Bu eril karakter, gücü temerküz etmek için toplumun bütünlüğünü, birliğini, bekasını temsil edebilen dinsel kimlik veya etnik kimliklere yaslanırken, cinsel ve sınıfsal sömürü/tahakkümü de bu iki kimliğin meşrulaştırıcısıyla doğallaştırır ve yasallaştırır. Bu çerçevede totaliterleşirken her iktidar odağının, kadınları daha fazla tahakküm altına alma yoluyla toplumu, yapıları, kurumları (özellikle aileyi) denetim altına alıp toplumsal güçleri yeninden üretebildiği, büyütebildiği ve temerküz edebildiği söylenebilir.
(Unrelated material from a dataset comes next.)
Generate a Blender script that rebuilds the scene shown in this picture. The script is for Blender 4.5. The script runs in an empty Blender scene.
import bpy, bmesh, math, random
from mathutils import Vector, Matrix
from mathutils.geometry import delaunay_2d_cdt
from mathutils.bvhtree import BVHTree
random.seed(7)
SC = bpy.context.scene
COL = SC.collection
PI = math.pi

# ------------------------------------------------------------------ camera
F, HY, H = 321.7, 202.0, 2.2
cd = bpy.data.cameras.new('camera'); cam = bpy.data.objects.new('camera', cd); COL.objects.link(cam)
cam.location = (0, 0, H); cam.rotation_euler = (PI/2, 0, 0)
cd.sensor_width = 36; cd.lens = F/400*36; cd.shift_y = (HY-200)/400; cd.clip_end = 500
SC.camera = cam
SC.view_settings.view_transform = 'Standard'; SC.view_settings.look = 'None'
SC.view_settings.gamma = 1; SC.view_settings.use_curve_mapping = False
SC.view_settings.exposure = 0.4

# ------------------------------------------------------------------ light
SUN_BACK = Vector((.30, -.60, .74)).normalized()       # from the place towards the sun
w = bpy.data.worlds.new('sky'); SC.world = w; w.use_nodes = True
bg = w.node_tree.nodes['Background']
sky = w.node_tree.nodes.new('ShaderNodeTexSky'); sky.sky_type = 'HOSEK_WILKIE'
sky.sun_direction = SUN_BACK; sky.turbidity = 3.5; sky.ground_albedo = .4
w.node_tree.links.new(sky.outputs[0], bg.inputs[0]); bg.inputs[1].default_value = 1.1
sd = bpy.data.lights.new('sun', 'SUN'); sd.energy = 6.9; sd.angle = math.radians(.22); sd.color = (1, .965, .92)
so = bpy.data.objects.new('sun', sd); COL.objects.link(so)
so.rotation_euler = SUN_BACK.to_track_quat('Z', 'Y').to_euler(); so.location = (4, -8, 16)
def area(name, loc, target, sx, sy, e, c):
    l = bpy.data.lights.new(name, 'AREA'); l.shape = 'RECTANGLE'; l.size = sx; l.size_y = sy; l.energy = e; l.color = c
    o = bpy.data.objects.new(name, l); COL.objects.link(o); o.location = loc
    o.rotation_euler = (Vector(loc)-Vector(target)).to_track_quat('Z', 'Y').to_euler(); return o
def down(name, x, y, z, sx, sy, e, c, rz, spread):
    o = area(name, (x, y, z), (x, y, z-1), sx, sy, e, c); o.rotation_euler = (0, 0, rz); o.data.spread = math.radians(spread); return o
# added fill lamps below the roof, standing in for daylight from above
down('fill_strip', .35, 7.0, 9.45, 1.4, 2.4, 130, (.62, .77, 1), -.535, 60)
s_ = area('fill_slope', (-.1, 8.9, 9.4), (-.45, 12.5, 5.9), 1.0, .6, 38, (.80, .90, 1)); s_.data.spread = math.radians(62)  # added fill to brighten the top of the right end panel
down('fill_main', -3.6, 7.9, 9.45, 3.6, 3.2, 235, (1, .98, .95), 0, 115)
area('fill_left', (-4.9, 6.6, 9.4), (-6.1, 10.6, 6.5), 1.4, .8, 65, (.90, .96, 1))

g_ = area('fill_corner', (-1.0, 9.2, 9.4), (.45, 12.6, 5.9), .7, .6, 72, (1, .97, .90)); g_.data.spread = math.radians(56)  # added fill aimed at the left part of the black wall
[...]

Bu çerçevede, özellikle Ortadoğu’da kadının özgürleşmesine doğru atılan her adımın, iktidara geri adım attırarak, sınıfsal sömürüyle bağıntılı şekilde toplumun bir aradalığını ve emeği yücelteceği söylenebilir. Toplumsal varoluş dinamiklerinin en önemlileri arasında yer alan toplumsal cinsiyet ilişkileri ile emeğin, bütünlüklü bir toplum savunusu çerçevesinde birbirini tamamladığı görülürse iktidar odaklarına karşı çok daha geniş/derin direniş cepheleri oluşturmak mümkün olacaktır.